福田:私は高校生のころ「ネッシー」やおばけに興味があるような子どもだったのですが、いい大学・いい会社に入らなければいけないという考えに縛られて理系の大学に入りSEになりました。改めてやりたいことを見つけたいという気持ちから去年文系の大学院に入り、教育への関心を強めるなかで、NEC未来創造会議でも東京女子学園さんとの取り組みを進めることになり、教育に携わるチャンスをいただきました。
岡本:フクちゃんから見てNECらしいポイントはどこにありますか?
福田:「HiNT for 2050」というカードで、ありうるかもしれない未来像を見せることで、生徒自身が「こういう可能性もあるかも」と主体的に考えてくれるようになる。生徒に教えるのではなく、生徒に考えさせるんです。朝山さんが「わくわくエンジン」というコンセプトから取り組まれていることにも通じる部分がある気がします。

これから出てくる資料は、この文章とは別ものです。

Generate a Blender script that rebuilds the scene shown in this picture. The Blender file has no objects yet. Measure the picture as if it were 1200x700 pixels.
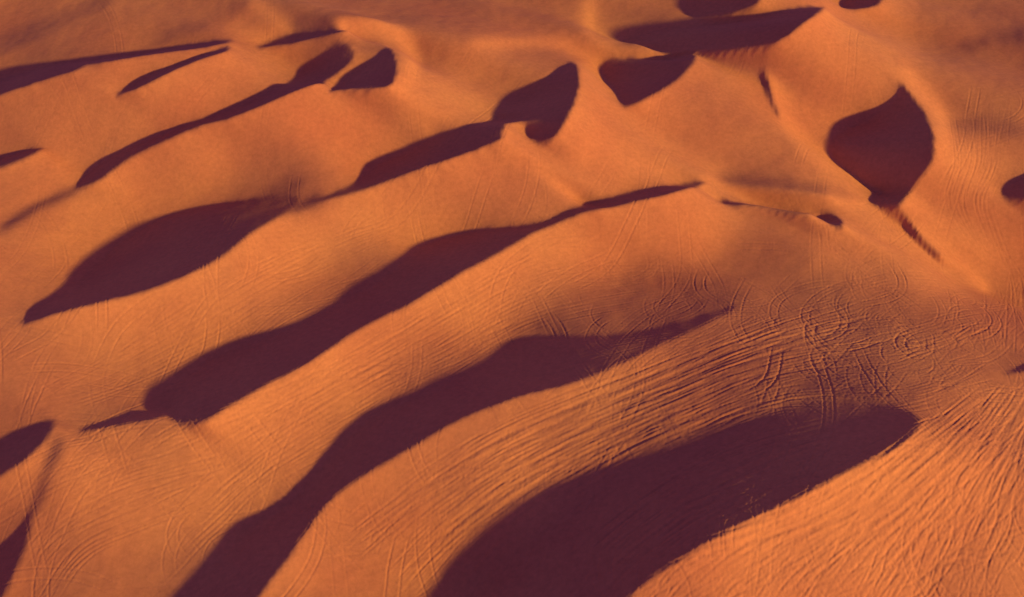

朝山:そうですね。職業体験一つとっても、ただ参加するだけだと表面しか見てもらえません。わくわくエンジンをもって自分が何にわくわくするのかわかっていれば、収入や知名度ではなく自分がわくわくできるかどうかで企業を見られるようになりますよね。まずは自分を理解してから社会に出るほうが幸せになれると思います。
福田:僕たちの場合はグループをつくって「HiNT for 2050」を見ながら生徒同士で話してもらいます。自分がいいと思う未来像に対して嫌だという人がいると、価値観が交差して他者との違いに気づく。僕たちの活動も朝山さんの活動も自分にしかないものを探す点は共通していますね。
朝山:自分のわくわくエンジンを認めてもらえると自信がつくし、そうすると他人のことを認めてあげられるようになりますよね。「HiNT for 2050」を使うと、いろいろな考え方を受け止める力がつくのがいいですね。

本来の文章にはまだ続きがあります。